Count how many lines mention the word "pixels". Write that number alone.

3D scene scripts
───

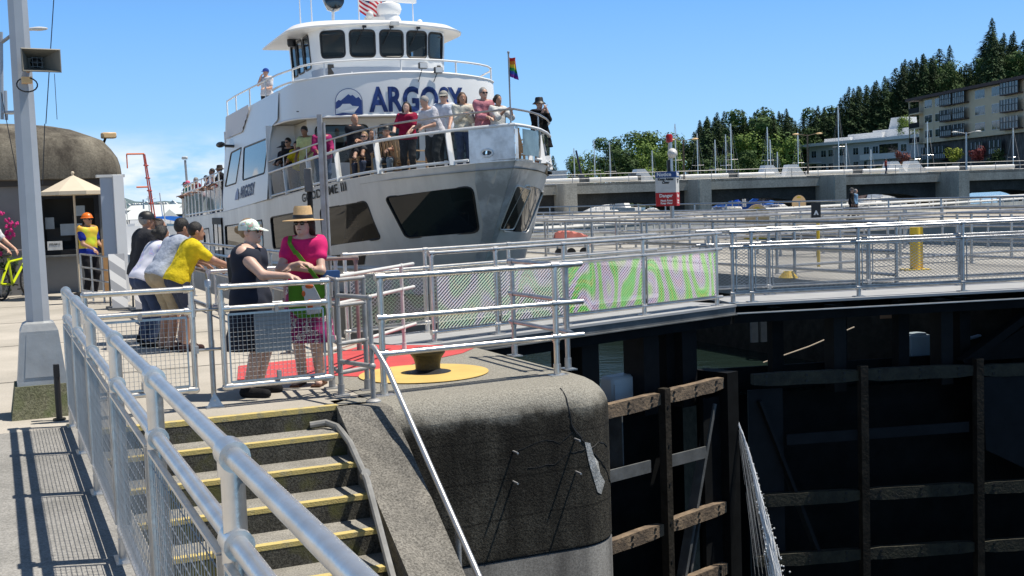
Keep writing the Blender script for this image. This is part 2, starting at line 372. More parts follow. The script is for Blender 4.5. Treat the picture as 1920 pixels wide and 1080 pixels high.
# pier: rounded top block
def pier_ring(off,z):
    """pier outline (front + right side) pulled in by off"""
    x0,y0,x1,y1=2.80,9.05+off,5.06-off,12.4; r=.50; pts=[(x0,y0)]
    pts+=[(x0+(x1-r-x0)*i/6,y0) for i in range(1,6)]
    for i in range(11):
        a=-PI/2+PI/2*i/10; pts.append((x1-r+r*math.cos(a),y0+r+r*math.sin(a)))
    pts+=[(x1,y0+r+(y1-y0-r)*i/3) for i in(1,2,3)]
    return [(x,y,z) for x,y in pts]
def shell(rings,mb):
    n=len(rings[0]); vs=[p for r in rings for p in r]; fs=[]
    for i in range(len(rings)-1):
        for j in range(n-1): a=i*n+j; fs.append((a,a+1,a+1+n,a+n))
    mb.add(vs,fs)
m=MB(L); rings=[pier_ring(0,-1.42)]+[pier_ring(0,-1.0),pier_ring(0,-.6),pier_ring(0,-.25)]
for i in range(1,8):
    a=PI/2*i/7; rings.append(pier_ring(.24*(1-math.cos(a)),-.25+.254*math.sin(a)))
m.m=0; shell(rings[:5],m); m.m=1; shell(rings[4:],m)
top=rings[-1]; m.m=1; m.add([*top,(2.80,12.4,.004)],[tuple(range(len(top)+1))])
m.m=1; m.add([(2.5,9.29,0),(2.95,9.29,0),(2.95,9.6,0),(2.5,9.6,0)],[(0,1,2,3)])
m.m=2; shell([pier_ring(0.0,-9),pier_ring(0,-1.455),pier_ring(.012,-1.44)],m)
m.m=3; shell([pier_ring(.03,-1.45),pier_ring(.03,-1.41)],m)
single('lock_pier',m,['pier_worn_shade','pier_worn_shade','pier_low','black'],'rounded dark concrete pier head carrying pipe railings and a bollard beside the lock gate','pier',(4,10.5,0),smooth=50)
# cracks, rods and patch on the pier
def psurf(x,z,o=.001):
    off=.24*(1-math.cos(math.asin(min(1,max(0,(z+.25)/.254))))) if z>-.25 else 0
    if x<=4.56: return (x,9.05+off+o,z)
    a=math.asin(min(1,(x-4.56)/.5)); r=.50-off-o; return (4.56+r*math.sin(a),9.55-r*math.cos(a),z)
def crackline(P,r):
    o=[]
    for (x0,z0_),(x1,z1) in zip(P[:-1],P[1:]):
        for k in range(4): f=k/4; o.append(psurf(x0+(x1-x0)*f+random.uniform(-.008,.008),z0_+(z1-z0_)*f+random.uniform(-.008,.008)))
    o.append(psurf(*P[-1])); m.tube(o,r,5,rs=[r*random.uniform(.5,1.2) for _ in o])
m=MB(L); _cl=crackline
def crackline(P,r): _cl([(x-.14,z) for x,z in P],r)
crackline([(4.60,-.02),(4.62,-.18),(4.64,-.36),(4.74,-.48),(4.80,-.56),(4.92,-.68),(5.02,-.80),(5.09,-.92),(5.15,-1.0)],.007)
crackline([(4.64,-.40),(4.52,-.48),(4.38,-.44),(4.1,-.50)],.005); crackline([(4.78,-.56),(4.6,-.58),(4.45,-.66),(4.2,-.66)],.004); crackline([(4.80,-.58),(4.93,-.52),(5.05,-.60)],.005)
single('concrete_crack',m,'black','branching dark crack running down the curved corner of the concrete pier','crack',(4.7,9.05,-.5))
m=MB(L)
def corner(t,z,o=.004):  # t angle deg around rounded corner
    t=(t-40)*.75+8; a=-PI/2+R(t); r=.50+o; return (4.56+r*math.cos(a),9.55+r*math.sin(a),z)
pp=[corner(38,-.50),corner(47,-.52),corner(50,-.62),corner(61,-.70),corner(66,-.84),corner(76,-.90),corner(66,-1.0),corner(58,-.97),corner(50,-.82),corner(44,-.70)]
c=[sum(p[i] for p in pp)/len(pp) for i in range(3)]; c=corner(57,-.75,.015)
m.add(pp+[c],[(i,(i+1)%10,10) for i in range(10)])
single('spalled_patch',m,concrete('chalky patch',(.62,.62,.60),(.30,.30,.28),.4,9,bump=.6,fine=60),'white spalled patch on the rounded corner of the dark pier','patch',(5.1,9.3,-.7))
rods=[((3.93,-.50),.42,'topmost left thin anchor rod casting a long shadow on the dark pier face'),((3.92,-.76),.50,'lower left thin anchor rod on the dark pier face'),((4.52,-.46),.55,'thin anchor rod beside the crack on the dark pier face'),((4.52,-.75),.45,'lower right anchor rod below the crack on the dark pier face')]
for (x,z),ln,lb in rods:
    m=MB(L); m.tube([(x,9.06,z),(x,8.95,z)],.009,8)
    single('anchor_rod',m,'galv_old',lb,'rod',(x,9.05,z),group='anchor rods sticking out of the pier face')
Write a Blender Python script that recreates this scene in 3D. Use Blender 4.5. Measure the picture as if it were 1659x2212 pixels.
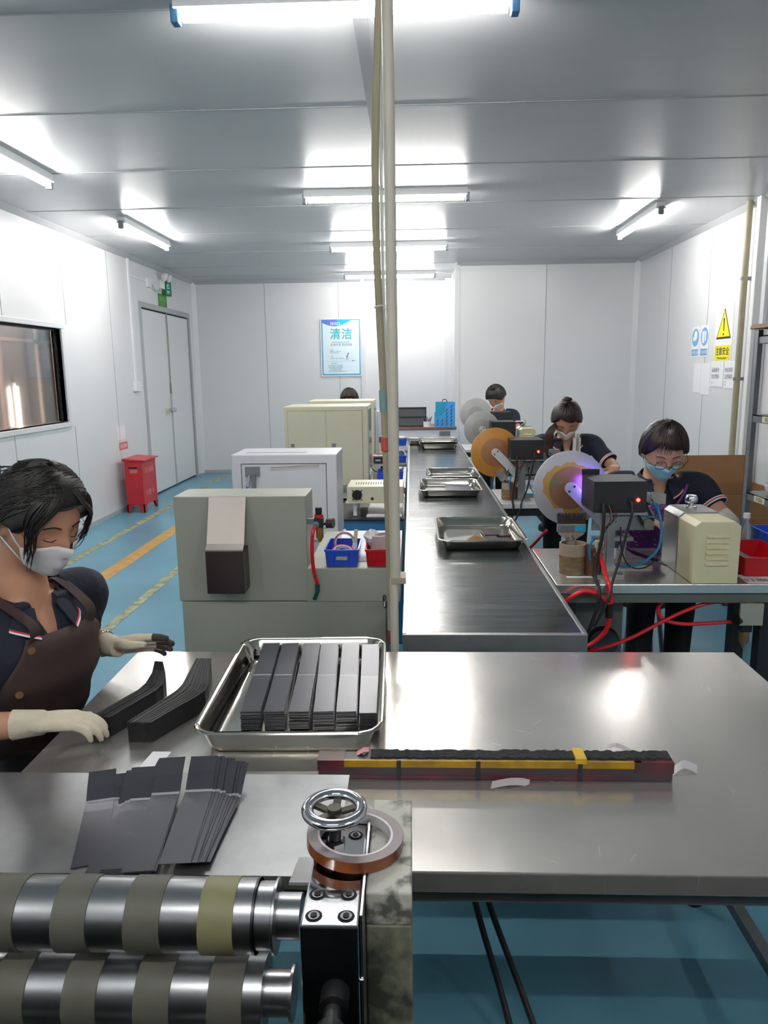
import bpy, bmesh, math, random
from mathutils import Vector as V, Matrix, noise

for o in list(bpy.data.objects):
    bpy.data.objects.remove(o)
SC = bpy.context.scene
COL = SC.collection
random.seed(7)
PI = math.pi

# ------------------------------------------------------------------ camera
cam = bpy.data.cameras.new('camera')
cam.sensor_fit = 'VERTICAL'
cam.sensor_height = 24.0
cam.lens = 24.0 * 1600.0 / 2212.0
cam.clip_start = 0.05
camo = bpy.data.objects.new('camera', cam)
COL.objects.link(camo)
P_, Y_, R_ = math.radians(10.7), math.radians(2.2), 0.013
F = V((-math.sin(Y_) * math.cos(P_), math.cos(Y_) * math.cos(P_), -math.sin(P_)))
RT = V((math.cos(Y_), math.sin(Y_), 0))
UP = RT.cross(F)
c_, s_ = math.cos(R_), math.sin(R_)
RT2, UP2 = RT * c_ - UP * s_, UP * c_ + RT * s_
mw = Matrix((RT2, UP2, -F)).transposed().to_4x4()
mw.translation = V((0, 0, 1.62))
camo.matrix_world = mw
SC.camera = camo

# ------------------------------------------------------------------ world, exposure
SC.view_settings.view_transform = 'Standard'
SC.view_settings.look = 'None'
SC.view_settings.gamma = 1.0
SC.view_settings.use_curve_mapping = False
SC.view_settings.exposure = 1.3
w = bpy.data.worlds.new('world')
SC.world = w
w.use_nodes = True
w.node_tree.nodes['Background'].inputs[0].default_value = (0.9, 0.95, 1, 1)
w.node_tree.nodes['Background'].inputs[1].default_value = 0.25
LAMP_STRENGTH = 62.0
SC.cycles.max_bounces = 9
SC.cycles.diffuse_bounces = 5
SC.cycles.glossy_bounces = 5
SC.cycles.sample_clamp_indirect = 6.0
SC.cycles.caustics_reflective = False
SC.cycles.caustics_refractive = False

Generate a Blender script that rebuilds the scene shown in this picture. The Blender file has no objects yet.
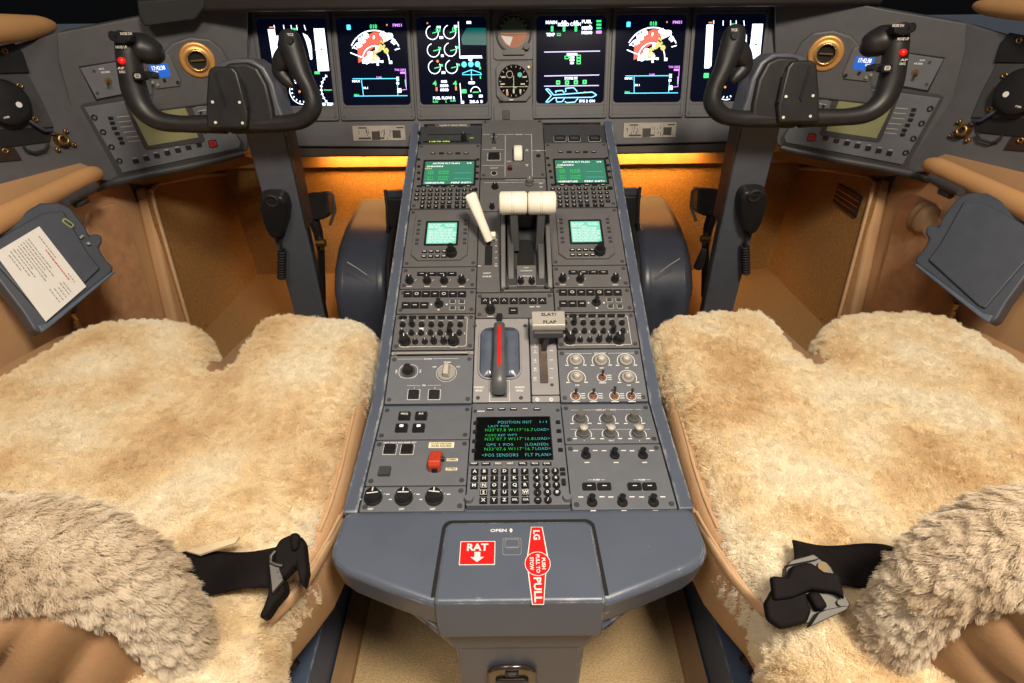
import bpy, bmesh, math, random
from mathutils import Vector, Matrix, noise
random.seed(4)
R=math.radians
SC=bpy.context.scene; COL=SC.collection
# ---------------------------------------------------------------- camera
F=560.0; PITCH=R(37); ROLL=R(0.6)
CL=Vector((-.006,0,1.15))
_r=Vector((1,0,0)); _f=Vector((0,math.cos(PITCH),-math.sin(PITCH))); _u=Vector((0,math.sin(PITCH),math.cos(PITCH)))
RT=_r*math.cos(ROLL)-_u*math.sin(ROLL); UP=_u*math.cos(ROLL)+_r*math.sin(ROLL)
cam=bpy.data.objects.new('camera',bpy.data.cameras.new('camera')); COL.objects.link(cam)
m=Matrix((RT,UP,-_f)).transposed().to_4x4(); m.translation=CL; cam.matrix_world=m
cam.data.sensor_width=36; cam.data.lens=36*F/1024; cam.data.clip_start=.02
SC.camera=cam
def ray(px,py): return RT*((px-512)/F)+UP*((341.5-py)/F)+_f
def mpx(px,py,Z):
    d=ray(px,py)*Z; p=Vector((-2*CL.x-d.x,d.y,d.z)); z=p.dot(_f); return (512+F*p.dot(RT)/z, 341.5-F*p.dot(UP)/z)
def atx(px,py,x): d=ray(px,py); return CL+d*((x-CL.x)/d.x)
def aty(px,py,y): d=ray(px,py); return CL+d*((y-CL.y)/d.y)
def atz(px,py,z): d=ray(px,py); return CL+d*((z-CL.z)/d.z)
class Frame:
    def __init__(s,o,u,v,base=None):
        s.o=Vector(o); s.u=Vector(u).normalized(); s.w=s.u.cross(Vector(v)).normalized(); s.v=s.w.cross(s.u); s.base=base
    def uv(s,px,py,w=0):
        if s.base: return s.base.uv(px,py,w)
        d=ray(px,py); p=CL+d*((s.o+s.w*w-CL).dot(s.w)/d.dot(s.w))-s.o
        return (p.dot(s.u),p.dot(s.v))
    def P(s,u,v,w=0): return s.o+s.u*u+s.v*v+s.w*w
    def pix(s,px,py,w=0): a=s.uv(px,py,w); return s.P(a[0],a[1],w)
    def shift(s,du): f=Frame(s.o+s.u*du,s.u,s.v,base=s.base or s); return f
Z0=1.15
bend=Vector((0,.663,Z0-.63))
PU=Frame(bend,(1,0,0),(0,.676,.233))          # upper pedestal deck
PL=Frame(bend,(1,0,0),(0,.26,.0085))           # lower pedestal deck
MP=Frame((0,1.428,Z0-.360),(1,0,0),(0,.062,.178))   # main instrument panel
_mp=MP.pix(250,80)
WL=Frame(_mp,(.93,.368,0),(-.2,-.05,.97))      # left wing of the panel
SL=Frame(WL.pix(88,130),(.45,.89,0),(-.2,-.05,.97)) # side console face
# ---------------------------------------------------------------- materials
def sr(r,g,b): return tuple(((c/255/12.92) if c/255<=.04045 else ((c/255+.055)/1.055)**2.4) for c in (r,g,b))
MATS={}
def mat(name,col,rough=.5,metal=0,var=.12,scale=40,bump=0,bscale=200,emit=None,es=0,coat=0,col2=None,spec=.5,stretch=None,wear=None,mid=None):
    if name in MATS: return MATS[name]
    M=bpy.data.materials.new(name); M.use_nodes=True; N=M.node_tree.nodes; L=M.node_tree.links
    b=N['Principled BSDF']; b.inputs['Roughness'].default_value=rough; b.inputs['Metallic'].default_value=metal
    b.inputs['Specular IOR Level'].default_value=spec; b.inputs['Coat Weight'].default_value=coat
    tc=N.new('ShaderNodeTexCoord'); src=tc.outputs['Object']
    if stretch:
        mp=N.new('ShaderNodeMapping'); mp.inputs['Scale'].default_value=stretch; L.new(src,mp.inputs[0]); src=mp.outputs[0]
    nz=N.new('ShaderNodeTexNoise'); nz.inputs['Scale'].default_value=scale; nz.inputs['Detail'].default_value=5; L.new(src,nz.inputs['Vector'])
    cr=N.new('ShaderNodeValToRGB'); L.new(nz.outputs['Fac'],cr.inputs[0])
    c2=col2 or tuple(min(1,c*(1+var)) for c in col); c1=col if col2 else tuple(c*(1-var) for c in col)
    cr.color_ramp.elements[0].position=.32; cr.color_ramp.elements[0].color=(*c1,1)
    cr.color_ramp.elements[1].position=.68; cr.color_ramp.elements[1].color=(*c2,1)
    out=cr.outputs[0]
    if wear:
        geo=N.new('ShaderNodeNewGeometry'); n2=N.new('ShaderNodeTexNoise'); n2.inputs['Scale'].default_value=45; n2.inputs['Detail'].default_value=7; L.new(tc.outputs['Object'],n2.inputs['Vector'])
        bv=N.new('ShaderNodeBevel'); bv.samples=4; bv.inputs['Radius'].default_value=.006
        dt=N.new('ShaderNodeVectorMath'); dt.operation='DOT_PRODUCT'; L.new(bv.outputs[0],dt.inputs[0]); L.new(geo.outputs['True Normal'],dt.inputs[1])
        a0=N.new('ShaderNodeMath'); a0.operation='MULTIPLY_ADD'; L.new(dt.outputs['Value'],a0.inputs[0]); a0.inputs[1].default_value=-3; a0.inputs[2].default_value=3
        am=N.new('ShaderNodeMath'); am.operation='MINIMUM'; L.new(a0.outputs[0],am.inputs[0]); am.inputs[1].default_value=.36
        a=N.new('ShaderNodeMath'); a.operation='ADD'; L.new(n2.outputs['Fac'],a.inputs[0]); L.new(am.outputs[0],a.inputs[1])
        r2=N.new('ShaderNodeValToRGB'); L.new(a.outputs[0],r2.inputs[0]); r2.color_ramp.elements[0].position=.74; r2.color_ramp.elements[1].position=.84
        mx=N.new('ShaderNodeMix'); mx.data_type='RGBA'; L.new(r2.outputs[0],mx.inputs[0]); L.new(out,mx.inputs[6]); mx.inputs[7].default_value=(*wear,1); out=mx.outputs[2]
    L.new(out,b.inputs['Base Color'])
    if bump:
        n3=N.new('ShaderNodeTexNoise'); n3.inputs['Scale'].default_value=bscale; n3.inputs['Detail'].default_value=3; L.new(src,n3.inputs['Vector'])
        bp=N.new('ShaderNodeBump'); bp.inputs['Strength'].default_value=bump; bp.inputs['Distance'].default_value=.004; L.new(n3.outputs['Fac'],bp.inputs['Height']); L.new(bp.outputs[0],b.inputs['Normal'])
    if emit: b.inputs['Emission Color'].default_value=(*emit,1); b.inputs['Emission Strength'].default_value=es
    MATS[name]=M; return M
GREY=mat('panel grey paint',sr(84,84,88),.5,var=.06,bump=.05,bscale=900)
DGREY=mat('dark grey paint',sr(62,62,64),.5,var=.08)
BLUE=mat('blue grey paint',sr(83,91,106),.36,var=.06,scale=12,wear=sr(190,190,190),bump=.03,bscale=60)
MODL=mat('control panel grey',sr(101,104,111),.5,var=.05,bump=.05,bscale=900)
MODU=mat('control panel warm grey',sr(97,96,97),.5,var=.05,bump=.05,bscale=900)
MODB=mat('light grey enamel',sr(146,144,145),.45,var=.04)
BLACK=mat('black plastic',(.012,.012,.013),.4,var=.2)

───

**Full output**
2